Last year they did not have the JBL 4367 and we filled their ears to bring them. Was very pleased to see them, allowing a comparison of them to my Salon 2 Revel speakers in similar settings. I hope Troy also chimes in with his observations.
They had a two-sided room with one side having the JBL everest. That being the old school design and pretty expensive, we did not spend much time there. Instead we asked him to turn the room around to let us compare the JBL 4367 to Revel Salon 2.
First up was JBL 4367. While I had heard them at Rocky Mountain Audio Fest show last year, this was a much better opportunity to hear them in a larger room and with much more control over volume and such.
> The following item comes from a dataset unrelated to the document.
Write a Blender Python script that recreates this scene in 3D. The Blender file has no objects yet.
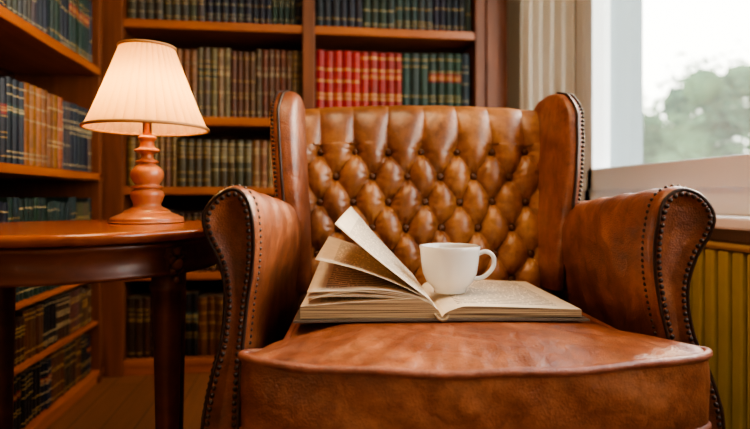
import bpy, math, random
from mathutils import Vector, Matrix
random.seed(7)
S=bpy.context.scene
YAW=math.radians(7.5); SA,CA=math.sin(YAW),math.cos(YAW)
ZC=0.70
def cam2w(cx,cy,z=0): return Vector((cx*CA+cy*SA, -cx*SA+cy*CA, z))
try:
    S.view_settings.look='AgX - Medium High Contrast'
except Exception as ex: print(ex)

# ---------------- materials ----------------
def newmat(name):
    m=bpy.data.materials.new(name); m.use_nodes=True
    nt=m.node_tree; b=nt.nodes['Principled BSDF']; return m,nt,b
def N(nt,t,**k):
    n=nt.nodes.new(t)
    for a,v in k.items(): setattr(n,a,v)
    return n
def ramp(nt,stops):
    r=N(nt,'ShaderNodeValToRGB'); e=r.color_ramp.elements
    e[0].position=stops[0][0]; e[0].color=(*stops[0][1],1)
    e[1].position=stops[-1][0]; e[1].color=(*stops[-1][1],1)
    for p,c in stops[1:-1]:
        x=e.new(p); x.color=(*c,1)
    return r
def simple(name,col,rough=.5,metal=0,**kw):
    m,nt,b=newmat(name)
    b.inputs['Base Color'].default_value=(*col,1); b.inputs['Roughness'].default_value=rough
    b.inputs['Metallic'].default_value=metal
    tc=N(nt,'ShaderNodeTexCoord'); n=N(nt,'ShaderNodeTexNoise'); n.inputs['Scale'].default_value=kw.get('scale',20)
    nt.links.new(tc.outputs['Object'],n.inputs['Vector'])
    mx=N(nt,'ShaderNodeMixRGB',blend_type='MULTIPLY'); mx.inputs[0].default_value=kw.get('var',.15)
    mx.inputs[1].default_value=(*col,1); nt.links.new(n.outputs['Fac'],mx.inputs[2]); nt.links.new(mx.outputs[0],b.inputs['Base Color'])
    bp=N(nt,'ShaderNodeBump'); bp.inputs['Strength'].default_value=kw.get('bump',.1); bp.inputs['Distance'].default_value=.002
    nt.links.new(n.outputs['Fac'],bp.inputs['Height']); nt.links.new(bp.outputs[0],b.inputs['Normal'])
    return m
def leather(name,c1,c2,c3,rough=.38,wr=.5,grain=.4):
    m,nt,b=newmat(name); L=nt.links.new
    tc=N(nt,'ShaderNodeTexCoord')
    n=N(nt,'ShaderNodeTexNoise'); n.inputs['Scale'].default_value=5; n.inputs['Detail'].default_value=8; n.inputs['Roughness'].default_value=.7; n.inputs['Distortion'].default_value=.6
    L(tc.outputs['Object'],n.inputs['Vector'])
    r=ramp(nt,[(.38,c1),(.5,c2),(.64,c3)]); L(n.outputs['Fac'],r.inputs[0])
    n2=N(nt,'ShaderNodeTexNoise'); n2.inputs['Scale'].default_value=38; n2.inputs['Detail'].default_value=6; n2.inputs['Roughness'].default_value=.7
    L(tc.outputs['Object'],n2.inputs['Vector'])
    mx=N(nt,'ShaderNodeMixRGB',blend_type='MULTIPLY'); mx.inputs[0].default_value=.65
    r2=ramp(nt,[(.38,(.45,.38,.36)),(.58,(1,1,1))]); L(n2.outputs['Fac'],r2.inputs[0])
    L(r.outputs[0],mx.inputs[1]); L(r2.outputs[0],mx.inputs[2]); L(mx.outputs[0],b.inputs['Base Color'])
    v=N(nt,'ShaderNodeTexVoronoi'); v.inputs['Scale'].default_value=330; L(tc.outputs['Object'],v.inputs['Vector'])
    ad=N(nt,'ShaderNodeMath',operation='ADD'); L(v.outputs['Distance'],ad.inputs[0]); L(n2.outputs['Fac'],ad.inputs[1])
    bp=N(nt,'ShaderNodeBump'); bp.inputs['Strength'].default_value=grain; bp.inputs['Distance'].default_value=.0015
    L(ad.outputs[0],bp.inputs['Height'])
    nd=N(nt,'ShaderNodeTexNoise'); nd.inputs['Scale'].default_value=9; nd.inputs['Detail'].default_value=2; L(tc.outputs['Object'],nd.inputs['Vector'])
    mxv=N(nt,'ShaderNodeMixRGB'); mxv.inputs[0].default_value=.12; L(tc.outputs['Object'],mxv.inputs[1]); L(nd.outputs['Color'],mxv.inputs[2])
    v2=N(nt,'ShaderNodeTexVoronoi',feature='DISTANCE_TO_EDGE'); v2.inputs['Scale'].default_value=13; L(mxv.outputs[0],v2.inputs['Vector'])
    r3=ramp(nt,[(0,(0,0,0)),(.10,(1,1,1))]); L(v2.outputs['Distance'],r3.inputs[0])
    bp2=N(nt,'ShaderNodeBump'); bp2.inputs['Strength'].default_value=wr; bp2.inputs['Distance'].default_value=.0022
    L(r3.outputs[0],bp2.inputs['Height']); L(bp.outputs[0],bp2.inputs['Normal']); L(bp2.outputs[0],b.inputs['Normal'])
    rr=N(nt,'ShaderNodeMapRange'); rr.inputs[3].default_value=rough-.08; rr.inputs[4].default_value=rough+.14
    L(n2.outputs['Fac'],rr.inputs[0]); L(rr.outputs[0],b.inputs['Roughness'])
    b.inputs['Specular IOR Level'].default_value=.9
    return m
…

I should mention that I came back to this room the next day for more listening with JBL 4367.
My immediate impression was incredible power and dynamics not in bass, but in mid to high frequencies in JBL 4367. That was evident in this classic and well recorded track, Stevie Ray Vaughan & Double Trouble.
https://shz.am/t5109006
Those frequencies were also ultra clean. The overall level though in high frequencies was a bit high. I hate to use the word "bright" as it was clean and not distorted but just piercing at times. I think this is due to their targeted market of being studio monitors with ultra flat frequency response. As such, for residential listening I think equalization is a must to roll that off some.
The other downside which could have been visual placebo, but you constantly thought the sound came from the narrow slit of the horns. The projections, while awesome, seemed to emanate from that position. I closed my eyes and that helped some but unless you listen to music that way, I think the perception of it having a narrow directivity in that regard remains.
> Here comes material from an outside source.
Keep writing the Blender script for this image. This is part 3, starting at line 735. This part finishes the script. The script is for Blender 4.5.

We then switched to Revel Salon 2 with some attempt to put them in the same position. The Revel had that much smoother high frequencies. And sound seemed to come from a diffused and integrated field around their entire column. So the problem of "narrow horn" described above was gone. Overall tonality was much more pleasant.
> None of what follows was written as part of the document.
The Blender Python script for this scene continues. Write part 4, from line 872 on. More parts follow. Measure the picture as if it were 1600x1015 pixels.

On the bass response, the Revel Salon 2 has superior drivers and in my opinion, cleaner, better sound. JBL woofers are still old school and once the horn hands off to them, you are at the mercy of 1970s technology. Efficiency is much lower than the horns and linearity worse than beryllium drivers in Revel Salon 2. At least this is my mumbo jumbo sales talk to say I like my own speakers better in this regard.
On the downside, and this is something I have experienced on my own system, that regardless of volume, you just can't get the dynamics that mid to high frequencies had in JBL 4367. And for that matter against any other horn speaker. The super high efficiency of horns in mid to high frequencies is just hard to replicate with other technologies. So if you want high dynamics there, then the JBL 4367 is a star.
Speaking with the presenter after the demo, he almost stole the above out of my mouth.
Net, net, if you listen and enjoy dynamic music and at high volume, and can deploy equalization, then the JBL 4367 is a cheaper, and better choice than Revel Salon 2.
If you want "audiophile" speakers which out of box have excellent blend of lows and highs, with smoother response and lower distortion bass, then Revel Salon 2 speaker would be the better of the two in my opinion.